Data excerpt ->
=-=-=

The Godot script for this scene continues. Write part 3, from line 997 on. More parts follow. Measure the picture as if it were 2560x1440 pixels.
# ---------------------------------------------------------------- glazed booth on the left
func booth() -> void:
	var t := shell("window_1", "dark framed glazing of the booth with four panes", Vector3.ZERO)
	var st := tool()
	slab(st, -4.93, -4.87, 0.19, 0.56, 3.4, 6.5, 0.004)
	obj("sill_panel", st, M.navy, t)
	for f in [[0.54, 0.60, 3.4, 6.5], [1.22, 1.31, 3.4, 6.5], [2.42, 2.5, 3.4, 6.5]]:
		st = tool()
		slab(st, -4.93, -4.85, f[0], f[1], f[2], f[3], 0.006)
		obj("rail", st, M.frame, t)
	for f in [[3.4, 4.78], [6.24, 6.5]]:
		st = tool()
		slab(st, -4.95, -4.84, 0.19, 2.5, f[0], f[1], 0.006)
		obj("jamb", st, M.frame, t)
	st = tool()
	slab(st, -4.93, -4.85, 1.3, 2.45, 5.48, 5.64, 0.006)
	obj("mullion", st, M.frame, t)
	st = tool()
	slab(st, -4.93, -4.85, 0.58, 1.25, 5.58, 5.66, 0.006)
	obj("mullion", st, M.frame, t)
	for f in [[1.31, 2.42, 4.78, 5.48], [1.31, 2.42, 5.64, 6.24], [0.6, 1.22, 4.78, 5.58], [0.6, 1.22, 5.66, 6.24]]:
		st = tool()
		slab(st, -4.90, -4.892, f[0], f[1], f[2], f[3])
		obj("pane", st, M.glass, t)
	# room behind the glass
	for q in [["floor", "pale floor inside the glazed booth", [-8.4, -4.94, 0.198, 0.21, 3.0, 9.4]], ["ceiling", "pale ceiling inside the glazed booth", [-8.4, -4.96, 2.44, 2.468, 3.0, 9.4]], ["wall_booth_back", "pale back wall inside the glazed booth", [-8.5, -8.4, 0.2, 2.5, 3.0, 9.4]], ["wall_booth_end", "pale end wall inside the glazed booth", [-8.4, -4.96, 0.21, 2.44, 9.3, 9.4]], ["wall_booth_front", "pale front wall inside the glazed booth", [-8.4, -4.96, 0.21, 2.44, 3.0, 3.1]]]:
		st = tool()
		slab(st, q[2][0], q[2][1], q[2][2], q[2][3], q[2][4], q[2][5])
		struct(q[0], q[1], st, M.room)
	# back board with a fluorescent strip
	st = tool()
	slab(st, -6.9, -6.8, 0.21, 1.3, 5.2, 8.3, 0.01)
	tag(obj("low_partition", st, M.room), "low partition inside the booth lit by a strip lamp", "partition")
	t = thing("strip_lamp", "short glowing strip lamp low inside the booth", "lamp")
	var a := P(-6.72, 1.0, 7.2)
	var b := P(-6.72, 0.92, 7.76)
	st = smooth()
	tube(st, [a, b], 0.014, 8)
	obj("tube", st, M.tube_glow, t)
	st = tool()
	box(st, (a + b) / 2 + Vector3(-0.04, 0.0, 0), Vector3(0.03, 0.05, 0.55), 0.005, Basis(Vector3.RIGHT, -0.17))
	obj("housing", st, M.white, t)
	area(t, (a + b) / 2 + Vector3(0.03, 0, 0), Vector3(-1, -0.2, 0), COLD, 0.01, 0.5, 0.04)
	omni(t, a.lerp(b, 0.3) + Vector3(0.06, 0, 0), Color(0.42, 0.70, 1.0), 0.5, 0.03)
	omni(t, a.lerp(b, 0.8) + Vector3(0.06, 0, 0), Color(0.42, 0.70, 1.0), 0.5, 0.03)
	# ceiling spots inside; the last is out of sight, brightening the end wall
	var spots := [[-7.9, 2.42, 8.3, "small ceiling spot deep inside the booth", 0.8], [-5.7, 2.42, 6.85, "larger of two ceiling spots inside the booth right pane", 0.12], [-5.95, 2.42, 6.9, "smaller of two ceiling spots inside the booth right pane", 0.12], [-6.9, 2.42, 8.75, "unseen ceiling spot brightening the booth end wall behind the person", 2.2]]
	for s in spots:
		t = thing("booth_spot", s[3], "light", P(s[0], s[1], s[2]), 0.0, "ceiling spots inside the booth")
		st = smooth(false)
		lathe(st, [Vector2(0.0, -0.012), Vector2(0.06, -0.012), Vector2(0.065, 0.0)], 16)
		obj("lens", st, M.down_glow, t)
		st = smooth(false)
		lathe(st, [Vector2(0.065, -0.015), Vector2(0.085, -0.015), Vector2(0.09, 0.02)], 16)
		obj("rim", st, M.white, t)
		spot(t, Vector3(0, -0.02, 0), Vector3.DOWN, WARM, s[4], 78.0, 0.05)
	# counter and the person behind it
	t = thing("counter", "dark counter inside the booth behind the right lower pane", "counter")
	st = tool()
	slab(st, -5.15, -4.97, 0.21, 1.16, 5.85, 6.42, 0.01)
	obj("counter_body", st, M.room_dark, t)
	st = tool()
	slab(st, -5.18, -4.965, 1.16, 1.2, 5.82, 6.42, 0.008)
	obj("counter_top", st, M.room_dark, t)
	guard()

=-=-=

Task statement -> All of the data must be returned exactly.

Output for this exercise ->
The Godot script for this scene continues. Write part 3, from line 997 on. More parts follow. Measure the picture as if it were 2560x1440 pixels.
# ---------------------------------------------------------------- glazed booth on the left
func booth() -> void:
	var t := shell("window_1", "dark framed glazing of the booth with four panes", Vector3.ZERO)
	var st := tool()
	slab(st, -4.93, -4.87, 0.19, 0.56, 3.4, 6.5, 0.004)
	obj("sill_panel", st, M.navy, t)
	for f in [[0.54, 0.60, 3.4, 6.5], [1.22, 1.31, 3.4, 6.5], [2.42, 2.5, 3.4, 6.5]]:
		st = tool()
		slab(st, -4.93, -4.85, f[0], f[1], f[2], f[3], 0.006)
		obj("rail", st, M.frame, t)
	for f in [[3.4, 4.78], [6.24, 6.5]]:
		st = tool()
		slab(st, -4.95, -4.84, 0.19, 2.5, f[0], f[1], 0.006)
		obj("jamb", st, M.frame, t)
	st = tool()
	slab(st, -4.93, -4.85, 1.3, 2.45, 5.48, 5.64, 0.006)
	obj("mullion", st, M.frame, t)
	st = tool()
	slab(st, -4.93, -4.85, 0.58, 1.25, 5.58, 5.66, 0.006)
	obj("mullion", st, M.frame, t)
	for f in [[1.31, 2.42, 4.78, 5.48], [1.31, 2.42, 5.64, 6.24], [0.6, 1.22, 4.78, 5.58], [0.6, 1.22, 5.66, 6.24]]:
		st = tool()
		slab(st, -4.90, -4.892, f[0], f[1], f[2], f[3])
		obj("pane", st, M.glass, t)
	# room behind the glass
	for q in [["floor", "pale floor inside the glazed booth", [-8.4, -4.94, 0.198, 0.21, 3.0, 9.4]], ["ceiling", "pale ceiling inside the glazed booth", [-8.4, -4.96, 2.44, 2.468, 3.0, 9.4]], ["wall_booth_back", "pale back wall inside the glazed booth", [-8.5, -8.4, 0.2, 2.5, 3.0, 9.4]], ["wall_booth_end", "pale end wall inside the glazed booth", [-8.4, -4.96, 0.21, 2.44, 9.3, 9.4]], ["wall_booth_front", "pale front wall inside the glazed booth", [-8.4, -4.96, 0.21, 2.44, 3.0, 3.1]]]:
		st = tool()
		slab(st, q[2][0], q[2][1], q[2][2], q[2][3], q[2][4], q[2][5])
		struct(q[0], q[1], st, M.room)
	# back board with a fluorescent strip
	st = tool()
	slab(st, -6.9, -6.8, 0.21, 1.3, 5.2, 8.3, 0.01)
	tag(obj("low_partition", st, M.room), "low partition inside the booth lit by a strip lamp", "partition")
	t = thing("strip_lamp", "short glowing strip lamp low inside the booth", "lamp")
	var a := P(-6.72, 1.0, 7.2)
	var b := P(-6.72, 0.92, 7.76)
	st = smooth()
	tube(st, [a, b], 0.014, 8)
	obj("tube", st, M.tube_glow, t)
	st = tool()
	box(st, (a + b) / 2 + Vector3(-0.04, 0.0, 0), Vector3(0.03, 0.05, 0.55), 0.005, Basis(Vector3.RIGHT, -0.17))
	obj("housing", st, M.white, t)
	area(t, (a + b) / 2 + Vector3(0.03, 0, 0), Vector3(-1, -0.2, 0), COLD, 0.01, 0.5, 0.04)
	omni(t, a.lerp(b, 0.3) + Vector3(0.06, 0, 0), Color(0.42, 0.70, 1.0), 0.5, 0.03)
	omni(t, a.lerp(b, 0.8) + Vector3(0.06, 0, 0), Color(0.42, 0.70, 1.0), 0.5, 0.03)
	# ceiling spots inside; the last is out of sight, brightening the end wall
	var spots := [[-7.9, 2.42, 8.3, "small ceiling spot deep inside the booth", 0.8], [-5.7, 2.42, 6.85, "larger of two ceiling spots inside the booth right pane", 0.12], [-5.95, 2.42, 6.9, "smaller of two ceiling spots inside the booth right pane", 0.12], [-6.9, 2.42, 8.75, "unseen ceiling spot brightening the booth end wall behind the person", 2.2]]
	for s in spots:
		t = thing("booth_spot", s[3], "light", P(s[0], s[1], s[2]), 0.0, "ceiling spots inside the booth")
		st = smooth(false)
		lathe(st, [Vector2(0.0, -0.012), Vector2(0.06, -0.012), Vector2(0.065, 0.0)], 16)
		obj("lens", st, M.down_glow, t)
		st = smooth(false)
		lathe(st, [Vector2(0.065, -0.015), Vector2(0.085, -0.015), Vector2(0.09, 0.02)], 16)
		obj("rim", st, M.white, t)
		spot(t, Vector3(0, -0.02, 0), Vector3.DOWN, WARM, s[4], 78.0, 0.05)
	# counter and the person behind it
	t = thing("counter", "dark counter inside the booth behind the right lower pane", "counter")
	st = tool()
	slab(st, -5.15, -4.97, 0.21, 1.16, 5.85, 6.42, 0.01)
	obj("counter_body", st, M.room_dark, t)
	st = tool()
	slab(st, -5.18, -4.965, 1.16, 1.2, 5.82, 6.42, 0.008)
	obj("counter_top", st, M.room_dark, t)
	guard()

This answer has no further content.